Another aspect that has notably changed since the early days of Forever is the public perception of network marketing as an industry. Gone are the days where people would recoil in distaste at the mere mention of multi-level marketing, or direct selling.  

“I think people are far more open to it now," says Jan. "When I started, everyone was very sceptical – I was even skeptical myself, and it actually took me a year to join. Not only had people not heard of the company – they hadn’t even heard of the product. You try selling a yellow bottle of gel that nobody has ever heard of, via network marketing – an industry that everybody is very sceptical about!” But with legitimate industry representatives such as the Direct Selling Association now championing our business model, and increased public backing demonstrated by our sustained growth, things couldn't be more different today.

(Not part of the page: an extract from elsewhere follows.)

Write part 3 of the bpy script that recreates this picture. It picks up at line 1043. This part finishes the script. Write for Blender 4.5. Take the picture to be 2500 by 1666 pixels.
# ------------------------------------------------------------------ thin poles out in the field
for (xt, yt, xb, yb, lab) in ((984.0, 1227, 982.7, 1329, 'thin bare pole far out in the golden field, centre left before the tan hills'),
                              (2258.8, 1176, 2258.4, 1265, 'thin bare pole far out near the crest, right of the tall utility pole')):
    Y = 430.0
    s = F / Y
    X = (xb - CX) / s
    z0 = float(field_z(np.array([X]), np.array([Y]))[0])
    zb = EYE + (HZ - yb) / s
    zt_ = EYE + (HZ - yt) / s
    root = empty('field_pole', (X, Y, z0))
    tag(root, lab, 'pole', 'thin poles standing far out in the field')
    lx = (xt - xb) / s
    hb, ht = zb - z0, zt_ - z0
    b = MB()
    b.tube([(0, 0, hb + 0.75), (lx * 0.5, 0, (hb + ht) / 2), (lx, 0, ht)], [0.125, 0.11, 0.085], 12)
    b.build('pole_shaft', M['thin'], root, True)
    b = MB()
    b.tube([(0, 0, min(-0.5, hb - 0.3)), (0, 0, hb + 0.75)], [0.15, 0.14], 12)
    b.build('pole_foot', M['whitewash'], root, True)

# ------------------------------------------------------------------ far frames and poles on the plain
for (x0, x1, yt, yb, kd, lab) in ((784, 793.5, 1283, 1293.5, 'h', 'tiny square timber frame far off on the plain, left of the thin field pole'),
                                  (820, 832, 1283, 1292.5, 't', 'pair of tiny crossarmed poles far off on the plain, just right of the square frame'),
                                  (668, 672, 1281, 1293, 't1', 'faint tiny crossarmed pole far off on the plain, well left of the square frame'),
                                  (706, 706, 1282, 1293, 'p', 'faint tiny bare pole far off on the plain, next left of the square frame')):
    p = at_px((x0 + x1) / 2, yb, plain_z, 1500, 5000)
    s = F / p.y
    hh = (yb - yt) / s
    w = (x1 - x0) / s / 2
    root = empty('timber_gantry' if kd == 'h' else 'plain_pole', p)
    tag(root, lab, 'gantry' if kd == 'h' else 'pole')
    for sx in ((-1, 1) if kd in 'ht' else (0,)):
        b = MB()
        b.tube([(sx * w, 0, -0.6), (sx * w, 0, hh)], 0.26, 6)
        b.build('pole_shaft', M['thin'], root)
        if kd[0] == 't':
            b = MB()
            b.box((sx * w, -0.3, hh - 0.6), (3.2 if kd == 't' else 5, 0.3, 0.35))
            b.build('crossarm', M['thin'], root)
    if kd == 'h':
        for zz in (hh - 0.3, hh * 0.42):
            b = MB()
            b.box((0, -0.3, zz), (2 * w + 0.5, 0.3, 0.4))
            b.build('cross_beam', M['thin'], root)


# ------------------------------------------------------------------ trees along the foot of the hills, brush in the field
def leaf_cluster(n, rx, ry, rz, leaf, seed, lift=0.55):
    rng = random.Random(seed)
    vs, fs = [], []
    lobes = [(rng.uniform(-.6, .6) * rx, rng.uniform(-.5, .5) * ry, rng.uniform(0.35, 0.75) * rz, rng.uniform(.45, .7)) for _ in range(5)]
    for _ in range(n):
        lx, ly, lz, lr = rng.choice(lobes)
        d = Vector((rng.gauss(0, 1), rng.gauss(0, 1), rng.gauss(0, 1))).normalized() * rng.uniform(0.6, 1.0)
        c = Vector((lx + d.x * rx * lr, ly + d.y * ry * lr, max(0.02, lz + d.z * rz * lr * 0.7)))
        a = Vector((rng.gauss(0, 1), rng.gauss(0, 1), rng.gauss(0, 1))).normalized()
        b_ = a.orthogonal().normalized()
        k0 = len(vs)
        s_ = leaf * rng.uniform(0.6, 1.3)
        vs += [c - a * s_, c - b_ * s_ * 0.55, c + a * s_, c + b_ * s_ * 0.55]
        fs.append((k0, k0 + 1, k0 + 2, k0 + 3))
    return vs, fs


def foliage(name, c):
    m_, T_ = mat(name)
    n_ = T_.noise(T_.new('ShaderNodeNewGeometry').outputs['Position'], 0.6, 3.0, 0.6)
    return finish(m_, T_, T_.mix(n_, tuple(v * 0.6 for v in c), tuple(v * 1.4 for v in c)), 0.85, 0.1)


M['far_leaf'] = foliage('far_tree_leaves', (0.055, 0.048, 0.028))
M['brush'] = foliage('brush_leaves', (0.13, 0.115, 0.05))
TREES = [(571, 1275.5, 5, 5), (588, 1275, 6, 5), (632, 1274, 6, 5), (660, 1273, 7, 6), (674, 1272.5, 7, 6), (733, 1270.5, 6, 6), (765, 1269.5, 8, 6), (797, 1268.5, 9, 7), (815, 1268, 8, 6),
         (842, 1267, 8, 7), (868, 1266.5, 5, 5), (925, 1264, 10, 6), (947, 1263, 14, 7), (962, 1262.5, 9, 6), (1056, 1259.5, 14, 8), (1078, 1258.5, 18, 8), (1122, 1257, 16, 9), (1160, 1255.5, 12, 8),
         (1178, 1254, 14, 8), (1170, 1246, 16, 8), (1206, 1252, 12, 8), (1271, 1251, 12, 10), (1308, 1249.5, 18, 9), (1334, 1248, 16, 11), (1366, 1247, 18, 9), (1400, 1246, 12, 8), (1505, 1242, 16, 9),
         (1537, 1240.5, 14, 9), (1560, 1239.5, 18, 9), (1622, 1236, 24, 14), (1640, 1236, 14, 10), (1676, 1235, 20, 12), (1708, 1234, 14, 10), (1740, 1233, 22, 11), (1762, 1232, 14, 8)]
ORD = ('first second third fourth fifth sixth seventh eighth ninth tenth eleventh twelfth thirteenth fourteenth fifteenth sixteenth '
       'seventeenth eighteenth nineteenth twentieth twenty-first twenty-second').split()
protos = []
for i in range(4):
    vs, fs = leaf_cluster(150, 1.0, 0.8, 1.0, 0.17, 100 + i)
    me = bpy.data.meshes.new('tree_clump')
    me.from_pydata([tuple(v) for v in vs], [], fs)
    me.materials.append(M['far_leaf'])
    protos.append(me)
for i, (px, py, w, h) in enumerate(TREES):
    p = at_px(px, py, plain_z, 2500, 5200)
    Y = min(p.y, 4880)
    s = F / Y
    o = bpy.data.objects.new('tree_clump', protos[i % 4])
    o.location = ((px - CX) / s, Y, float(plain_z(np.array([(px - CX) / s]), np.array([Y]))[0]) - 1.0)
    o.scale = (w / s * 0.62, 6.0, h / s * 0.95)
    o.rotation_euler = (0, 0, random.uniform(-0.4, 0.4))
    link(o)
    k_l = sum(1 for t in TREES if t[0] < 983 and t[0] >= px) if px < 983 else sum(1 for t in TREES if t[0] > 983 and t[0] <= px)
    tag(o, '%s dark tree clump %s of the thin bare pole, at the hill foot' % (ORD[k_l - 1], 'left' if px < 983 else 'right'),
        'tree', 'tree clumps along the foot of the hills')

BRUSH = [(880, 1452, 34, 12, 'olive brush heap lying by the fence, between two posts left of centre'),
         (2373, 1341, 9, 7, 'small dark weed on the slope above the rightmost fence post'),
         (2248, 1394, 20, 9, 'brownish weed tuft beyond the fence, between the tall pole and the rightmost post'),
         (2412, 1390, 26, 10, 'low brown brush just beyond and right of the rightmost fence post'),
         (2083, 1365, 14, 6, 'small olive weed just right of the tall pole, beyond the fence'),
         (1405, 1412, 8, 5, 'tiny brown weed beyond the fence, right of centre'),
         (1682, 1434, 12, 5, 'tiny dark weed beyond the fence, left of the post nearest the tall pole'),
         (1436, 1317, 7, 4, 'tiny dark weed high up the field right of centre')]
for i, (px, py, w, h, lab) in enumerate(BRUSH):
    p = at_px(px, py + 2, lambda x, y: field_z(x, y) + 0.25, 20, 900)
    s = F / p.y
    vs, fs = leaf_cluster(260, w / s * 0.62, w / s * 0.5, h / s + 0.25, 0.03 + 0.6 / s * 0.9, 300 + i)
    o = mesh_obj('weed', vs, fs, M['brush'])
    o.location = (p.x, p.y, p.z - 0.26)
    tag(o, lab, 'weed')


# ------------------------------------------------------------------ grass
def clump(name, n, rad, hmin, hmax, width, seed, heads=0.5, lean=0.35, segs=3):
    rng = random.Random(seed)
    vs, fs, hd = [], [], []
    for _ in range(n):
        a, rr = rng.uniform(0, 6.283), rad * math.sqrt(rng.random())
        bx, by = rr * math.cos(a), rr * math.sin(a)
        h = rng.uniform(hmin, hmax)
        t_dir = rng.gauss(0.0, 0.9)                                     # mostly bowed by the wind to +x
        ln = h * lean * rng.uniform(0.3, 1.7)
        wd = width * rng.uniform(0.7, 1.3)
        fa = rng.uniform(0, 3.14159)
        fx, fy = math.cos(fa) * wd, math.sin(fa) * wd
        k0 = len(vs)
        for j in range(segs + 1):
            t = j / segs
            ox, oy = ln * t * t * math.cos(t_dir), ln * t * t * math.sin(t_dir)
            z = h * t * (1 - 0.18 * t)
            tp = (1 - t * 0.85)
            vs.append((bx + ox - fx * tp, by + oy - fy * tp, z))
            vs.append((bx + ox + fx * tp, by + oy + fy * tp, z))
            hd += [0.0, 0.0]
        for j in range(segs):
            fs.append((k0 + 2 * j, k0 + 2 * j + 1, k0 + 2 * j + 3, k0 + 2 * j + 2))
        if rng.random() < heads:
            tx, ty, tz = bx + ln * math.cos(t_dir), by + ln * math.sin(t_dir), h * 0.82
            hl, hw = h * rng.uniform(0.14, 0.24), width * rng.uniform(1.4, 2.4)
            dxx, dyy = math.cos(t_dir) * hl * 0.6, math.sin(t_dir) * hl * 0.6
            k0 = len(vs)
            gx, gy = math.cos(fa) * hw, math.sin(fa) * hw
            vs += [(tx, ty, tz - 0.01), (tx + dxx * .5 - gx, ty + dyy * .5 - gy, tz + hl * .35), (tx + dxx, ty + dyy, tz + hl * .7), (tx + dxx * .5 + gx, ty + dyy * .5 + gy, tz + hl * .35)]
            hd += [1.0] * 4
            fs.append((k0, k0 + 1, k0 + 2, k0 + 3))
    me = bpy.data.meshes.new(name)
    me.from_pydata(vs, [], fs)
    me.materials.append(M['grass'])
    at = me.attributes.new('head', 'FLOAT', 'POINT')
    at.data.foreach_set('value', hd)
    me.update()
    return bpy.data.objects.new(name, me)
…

The demographic of people joining the business is also evolving, as Sam comments. “I remember it being more sort of middle-aged when I was growing up. But when Natalie moved next door, [team members] Faye Daly and Natalie Tilsley came round for a barbecue, and I remember thinking, 'Oh wow, these people are actually quite fun - and young!'" Jan agrees with this observation. “It has completely changed. It was a middle-aged business – but now it is far younger and more diverse.”